Vidas e terras indígenas importam!
Em 2022, o Brasil marca o bicentenário da suposta independência, um convite a toda a esquerda que se enraíza nas lutas emancipatórias dos povos contra todas as formas de opressão e se engaja na construção de um Projeto Popular de país para repensar a formação do Estado Nação brasileiro, marcado pela barbárie colonial e racista, especialmente contra os povos indígenas. Nesse cenário, os indígenas têm ressignificado as comemorações do 19 de abril, o “dia do índio”, não como uma data esvaziada de lutas históricas, mas como marco da resistência e mobilização, enunciada na construção do Abril Vermelho Indígena.

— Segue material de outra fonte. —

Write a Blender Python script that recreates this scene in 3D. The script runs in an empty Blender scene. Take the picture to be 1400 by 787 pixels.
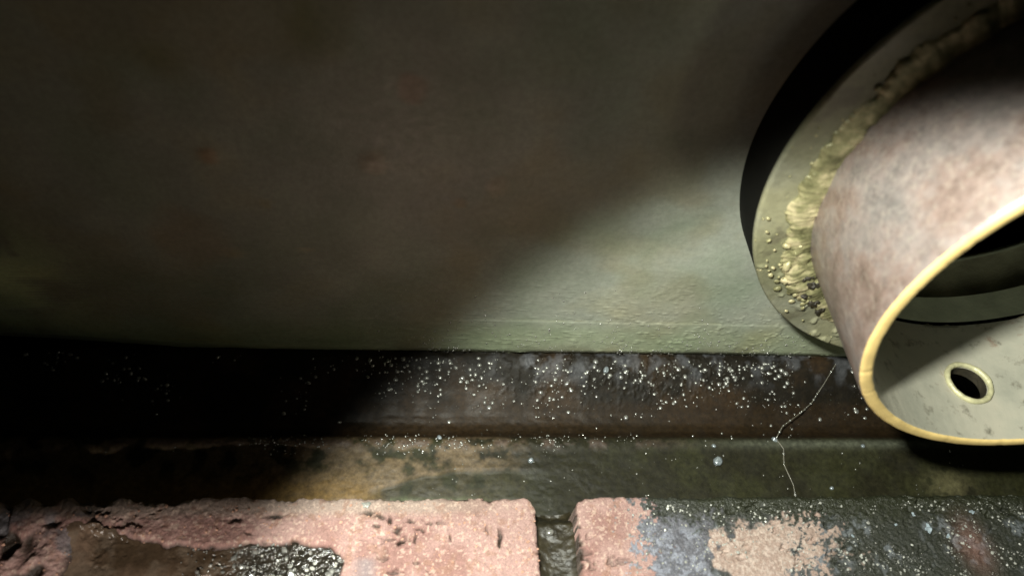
import bpy, bmesh, math
import numpy as np
from mathutils import Vector, Matrix

S = bpy.context.scene
COL = S.collection
R_ = math.radians
rng = np.random.default_rng(7)

# ------------------------------------------------------------------ camera
cam_d = bpy.data.cameras.new('camera')
cam = bpy.data.objects.new('camera', cam_d); COL.objects.link(cam)
RIGHT = Vector((0.99333788, -0.05214905, 0.10276343))
FWD = Vector((0.11280983, 0.62214844, -0.77472915))
UP = Vector((-0.02353272, 0.78116054, 0.62388654))
cam.matrix_world = Matrix(((RIGHT.x, UP.x, -FWD.x, 0.0),
                           (RIGHT.y, UP.y, -FWD.y, -0.19285),
                           (RIGHT.z, UP.z, -FWD.z, 0.28664),
                           (0, 0, 0, 1)))
cam_d.sensor_width = 36; cam_d.lens = 1056.31 / 1400 * 36
cam_d.clip_start = 0.005; cam_d.clip_end = 20
cam_d.dof.use_dof = True; cam_d.dof.focus_distance = 0.325; cam_d.dof.aperture_fstop = 9
S.camera = cam

# ------------------------------------------------------------------ world and lamps
w = bpy.data.worlds.new('World'); S.world = w; w.use_nodes = True
w.node_tree.nodes['Background'].inputs[0].default_value = (0.5, 0.6, 0.45, 1)
w.node_tree.nodes['Background'].inputs[1].default_value = 0.008
S.view_settings.view_transform = 'Standard'; S.view_settings.look = 'None'
S.view_settings.exposure = 0; S.view_settings.gamma = 1
S.cycles.use_denoising = True
S.cycles.max_bounces = 6


def spot(name, loc, direction, half, power, color, radius, blend):
    d = bpy.data.lights.new(name, 'SPOT'); o = bpy.data.objects.new(name, d); COL.objects.link(o)
    o.location = loc
    o.rotation_euler = Vector(direction).to_track_quat('-Z', 'Y').to_euler()
    d.spot_size = R_(2 * half); d.energy = power; d.color = color
    d.shadow_soft_size = radius; d.spot_blend = blend
    return o


# the phone's torch beside the lens; its round beam edge is seen on shell, pad and pipe
spot('torch_lamp', (-.013, -.139, .278), (.502, -.21, -.839), 48.0, 8.6, (.98, 1.0, .90), .007, .25)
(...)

Já são 17 anos de construção do Acampamento Terra Livre (ATL), que em suas duas últimas edições emergiu como um forte grito dos povos indígenas contra as atrocidades do Governo Bolsonaro. As mobilizações indígenas também têm sido fortes ao redor do julgamento no STF sobre o Marco Temporal que, apesar da pressão popular, segue com data indefinida. Cabe lembrar a centralidade do Povo Xokleng, caçado, violentado, que resistiu ao massacre em 1904 em Santa Catarina, e deu ensejo à ação judicial sob a qual se debate a infame tese do marco temporal, enfrentando as oligarquias locais que os expulsaram de suas terras e afirmando os direitos territoriais indígenas. A pressão ao redor do julgamento é tão grande, que ainda não houve conjuntura para que o STF decida sobre o tema.
Daniel Munduruku dizia que os povos indígenas são uma fronteira sobre a qual o capitalismo brasileiro ainda não conseguiu avançar. De fato, os mais de 500 anos de colonização não foram capazes de apagar essa identidade coletiva, e mais que nunca, avança organizada contra o bolsonarismo, ensinando, de cocar em punho e reza, relembrando todos os mortos, que podemos enfrentar essa política de morte e erguer as estruturas de uma sociedade centrada na produção e reprodução de vida.